■ **Source data**

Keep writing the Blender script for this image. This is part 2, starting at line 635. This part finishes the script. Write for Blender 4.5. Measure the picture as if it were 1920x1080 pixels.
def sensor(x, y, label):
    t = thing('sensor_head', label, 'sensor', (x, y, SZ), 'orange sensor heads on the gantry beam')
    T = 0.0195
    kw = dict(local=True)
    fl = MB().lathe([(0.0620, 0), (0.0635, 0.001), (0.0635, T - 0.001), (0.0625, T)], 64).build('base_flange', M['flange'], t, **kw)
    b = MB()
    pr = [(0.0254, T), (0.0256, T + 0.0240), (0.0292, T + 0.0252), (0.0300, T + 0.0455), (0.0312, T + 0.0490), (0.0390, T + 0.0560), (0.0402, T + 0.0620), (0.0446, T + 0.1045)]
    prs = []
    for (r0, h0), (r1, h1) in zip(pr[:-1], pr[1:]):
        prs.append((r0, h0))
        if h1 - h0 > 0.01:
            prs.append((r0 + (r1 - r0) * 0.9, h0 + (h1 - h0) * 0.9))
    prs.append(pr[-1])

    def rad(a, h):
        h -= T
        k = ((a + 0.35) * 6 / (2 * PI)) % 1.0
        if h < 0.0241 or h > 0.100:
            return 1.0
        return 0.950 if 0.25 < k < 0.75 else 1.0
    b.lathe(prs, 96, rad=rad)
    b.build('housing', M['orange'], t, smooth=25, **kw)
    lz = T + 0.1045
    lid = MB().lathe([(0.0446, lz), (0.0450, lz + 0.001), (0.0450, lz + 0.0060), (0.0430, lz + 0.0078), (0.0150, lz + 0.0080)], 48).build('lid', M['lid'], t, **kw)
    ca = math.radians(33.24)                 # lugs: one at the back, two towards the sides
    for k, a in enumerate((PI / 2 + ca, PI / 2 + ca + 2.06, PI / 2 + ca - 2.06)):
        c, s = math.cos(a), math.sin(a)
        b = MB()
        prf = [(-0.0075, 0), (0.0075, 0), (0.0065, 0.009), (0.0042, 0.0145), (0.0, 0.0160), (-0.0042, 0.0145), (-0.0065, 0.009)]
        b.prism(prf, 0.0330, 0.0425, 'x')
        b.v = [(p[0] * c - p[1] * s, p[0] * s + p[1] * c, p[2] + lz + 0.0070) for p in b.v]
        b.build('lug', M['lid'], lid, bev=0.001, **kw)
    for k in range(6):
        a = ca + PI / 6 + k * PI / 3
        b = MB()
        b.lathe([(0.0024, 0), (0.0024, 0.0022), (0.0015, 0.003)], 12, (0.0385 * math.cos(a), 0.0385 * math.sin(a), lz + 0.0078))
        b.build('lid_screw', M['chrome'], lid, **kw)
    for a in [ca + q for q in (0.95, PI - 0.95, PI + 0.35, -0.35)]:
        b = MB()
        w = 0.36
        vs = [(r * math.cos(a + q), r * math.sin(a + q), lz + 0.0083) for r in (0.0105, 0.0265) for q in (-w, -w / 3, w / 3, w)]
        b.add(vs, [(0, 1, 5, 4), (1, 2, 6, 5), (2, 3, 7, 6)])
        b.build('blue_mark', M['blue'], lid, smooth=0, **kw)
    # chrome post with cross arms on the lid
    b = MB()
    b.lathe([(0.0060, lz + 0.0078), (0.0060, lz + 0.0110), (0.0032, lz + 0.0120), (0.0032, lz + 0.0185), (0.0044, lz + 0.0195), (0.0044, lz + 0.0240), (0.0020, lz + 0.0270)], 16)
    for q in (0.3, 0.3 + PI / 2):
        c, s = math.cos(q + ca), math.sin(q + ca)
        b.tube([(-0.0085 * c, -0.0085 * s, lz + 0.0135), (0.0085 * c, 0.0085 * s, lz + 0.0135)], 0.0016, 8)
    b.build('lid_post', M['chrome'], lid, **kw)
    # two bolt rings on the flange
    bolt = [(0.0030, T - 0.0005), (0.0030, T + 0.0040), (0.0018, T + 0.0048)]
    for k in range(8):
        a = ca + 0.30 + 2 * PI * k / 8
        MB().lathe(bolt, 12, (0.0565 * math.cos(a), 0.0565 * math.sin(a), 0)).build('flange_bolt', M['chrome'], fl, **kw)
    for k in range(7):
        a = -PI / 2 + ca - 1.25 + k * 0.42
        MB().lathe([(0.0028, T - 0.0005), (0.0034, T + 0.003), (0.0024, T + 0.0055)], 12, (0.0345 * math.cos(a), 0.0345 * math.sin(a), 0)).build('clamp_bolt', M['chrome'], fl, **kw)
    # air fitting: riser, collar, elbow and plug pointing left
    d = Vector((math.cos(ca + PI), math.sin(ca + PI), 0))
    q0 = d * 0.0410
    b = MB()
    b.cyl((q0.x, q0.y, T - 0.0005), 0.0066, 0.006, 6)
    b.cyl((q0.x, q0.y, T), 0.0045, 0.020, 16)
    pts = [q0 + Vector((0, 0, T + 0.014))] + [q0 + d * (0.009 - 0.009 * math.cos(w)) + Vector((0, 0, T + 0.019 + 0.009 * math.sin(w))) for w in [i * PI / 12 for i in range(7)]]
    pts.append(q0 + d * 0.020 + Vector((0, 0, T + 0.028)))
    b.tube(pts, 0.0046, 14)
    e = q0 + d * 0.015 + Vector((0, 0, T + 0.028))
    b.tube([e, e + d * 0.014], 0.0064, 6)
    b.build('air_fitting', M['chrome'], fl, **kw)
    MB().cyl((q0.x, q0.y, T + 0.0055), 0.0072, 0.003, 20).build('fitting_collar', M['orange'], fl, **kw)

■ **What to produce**
Quote the data in full, keeping each word unchanged.

■ **Written answer**
Keep writing the Blender script for this image. This is part 2, starting at line 635. This part finishes the script. Write for Blender 4.5. Measure the picture as if it were 1920x1080 pixels.
def sensor(x, y, label):
    t = thing('sensor_head', label, 'sensor', (x, y, SZ), 'orange sensor heads on the gantry beam')
    T = 0.0195
    kw = dict(local=True)
    fl = MB().lathe([(0.0620, 0), (0.0635, 0.001), (0.0635, T - 0.001), (0.0625, T)], 64).build('base_flange', M['flange'], t, **kw)
    b = MB()
    pr = [(0.0254, T), (0.0256, T + 0.0240), (0.0292, T + 0.0252), (0.0300, T + 0.0455), (0.0312, T + 0.0490), (0.0390, T + 0.0560), (0.0402, T + 0.0620), (0.0446, T + 0.1045)]
    prs = []
    for (r0, h0), (r1, h1) in zip(pr[:-1], pr[1:]):
        prs.append((r0, h0))
        if h1 - h0 > 0.01:
            prs.append((r0 + (r1 - r0) * 0.9, h0 + (h1 - h0) * 0.9))
    prs.append(pr[-1])

    def rad(a, h):
        h -= T
        k = ((a + 0.35) * 6 / (2 * PI)) % 1.0
        if h < 0.0241 or h > 0.100:
            return 1.0
        return 0.950 if 0.25 < k < 0.75 else 1.0
    b.lathe(prs, 96, rad=rad)
    b.build('housing', M['orange'], t, smooth=25, **kw)
    lz = T + 0.1045
    lid = MB().lathe([(0.0446, lz), (0.0450, lz + 0.001), (0.0450, lz + 0.0060), (0.0430, lz + 0.0078), (0.0150, lz + 0.0080)], 48).build('lid', M['lid'], t, **kw)
    ca = math.radians(33.24)                 # lugs: one at the back, two towards the sides
    for k, a in enumerate((PI / 2 + ca, PI / 2 + ca + 2.06, PI / 2 + ca - 2.06)):
        c, s = math.cos(a), math.sin(a)
        b = MB()
        prf = [(-0.0075, 0), (0.0075, 0), (0.0065, 0.009), (0.0042, 0.0145), (0.0, 0.0160), (-0.0042, 0.0145), (-0.0065, 0.009)]
        b.prism(prf, 0.0330, 0.0425, 'x')
        b.v = [(p[0] * c - p[1] * s, p[0] * s + p[1] * c, p[2] + lz + 0.0070) for p in b.v]
        b.build('lug', M['lid'], lid, bev=0.001, **kw)
    for k in range(6):
        a = ca + PI / 6 + k * PI / 3
        b = MB()
        b.lathe([(0.0024, 0), (0.0024, 0.0022), (0.0015, 0.003)], 12, (0.0385 * math.cos(a), 0.0385 * math.sin(a), lz + 0.0078))
        b.build('lid_screw', M['chrome'], lid, **kw)
    for a in [ca + q for q in (0.95, PI - 0.95, PI + 0.35, -0.35)]:
        b = MB()
        w = 0.36
        vs = [(r * math.cos(a + q), r * math.sin(a + q), lz + 0.0083) for r in (0.0105, 0.0265) for q in (-w, -w / 3, w / 3, w)]
        b.add(vs, [(0, 1, 5, 4), (1, 2, 6, 5), (2, 3, 7, 6)])
        b.build('blue_mark', M['blue'], lid, smooth=0, **kw)
    # chrome post with cross arms on the lid
    b = MB()
    b.lathe([(0.0060, lz + 0.0078), (0.0060, lz + 0.0110), (0.0032, lz + 0.0120), (0.0032, lz + 0.0185), (0.0044, lz + 0.0195), (0.0044, lz + 0.0240), (0.0020, lz + 0.0270)], 16)
    for q in (0.3, 0.3 + PI / 2):
        c, s = math.cos(q + ca), math.sin(q + ca)
        b.tube([(-0.0085 * c, -0.0085 * s, lz + 0.0135), (0.0085 * c, 0.0085 * s, lz + 0.0135)], 0.0016, 8)
    b.build('lid_post', M['chrome'], lid, **kw)
    # two bolt rings on the flange
    bolt = [(0.0030, T - 0.0005), (0.0030, T + 0.0040), (0.0018, T + 0.0048)]
    for k in range(8):
        a = ca + 0.30 + 2 * PI * k / 8
        MB().lathe(bolt, 12, (0.0565 * math.cos(a), 0.0565 * math.sin(a), 0)).build('flange_bolt', M['chrome'], fl, **kw)
    for k in range(7):
        a = -PI / 2 + ca - 1.25 + k * 0.42
        MB().lathe([(0.0028, T - 0.0005), (0.0034, T + 0.003), (0.0024, T + 0.0055)], 12, (0.0345 * math.cos(a), 0.0345 * math.sin(a), 0)).build('clamp_bolt', M['chrome'], fl, **kw)
    # air fitting: riser, collar, elbow and plug pointing left
    d = Vector((math.cos(ca + PI), math.sin(ca + PI), 0))
    q0 = d * 0.0410
    b = MB()
    b.cyl((q0.x, q0.y, T - 0.0005), 0.0066, 0.006, 6)
    b.cyl((q0.x, q0.y, T), 0.0045, 0.020, 16)
    pts = [q0 + Vector((0, 0, T + 0.014))] + [q0 + d * (0.009 - 0.009 * math.cos(w)) + Vector((0, 0, T + 0.019 + 0.009 * math.sin(w))) for w in [i * PI / 12 for i in range(7)]]
    pts.append(q0 + d * 0.020 + Vector((0, 0, T + 0.028)))
    b.tube(pts, 0.0046, 14)
    e = q0 + d * 0.015 + Vector((0, 0, T + 0.028))
    b.tube([e, e + d * 0.014], 0.0064, 6)
    b.build('air_fitting', M['chrome'], fl, **kw)
    MB().cyl((q0.x, q0.y, T + 0.0055), 0.0072, 0.003, 20).build('fitting_collar', M['orange'], fl, **kw)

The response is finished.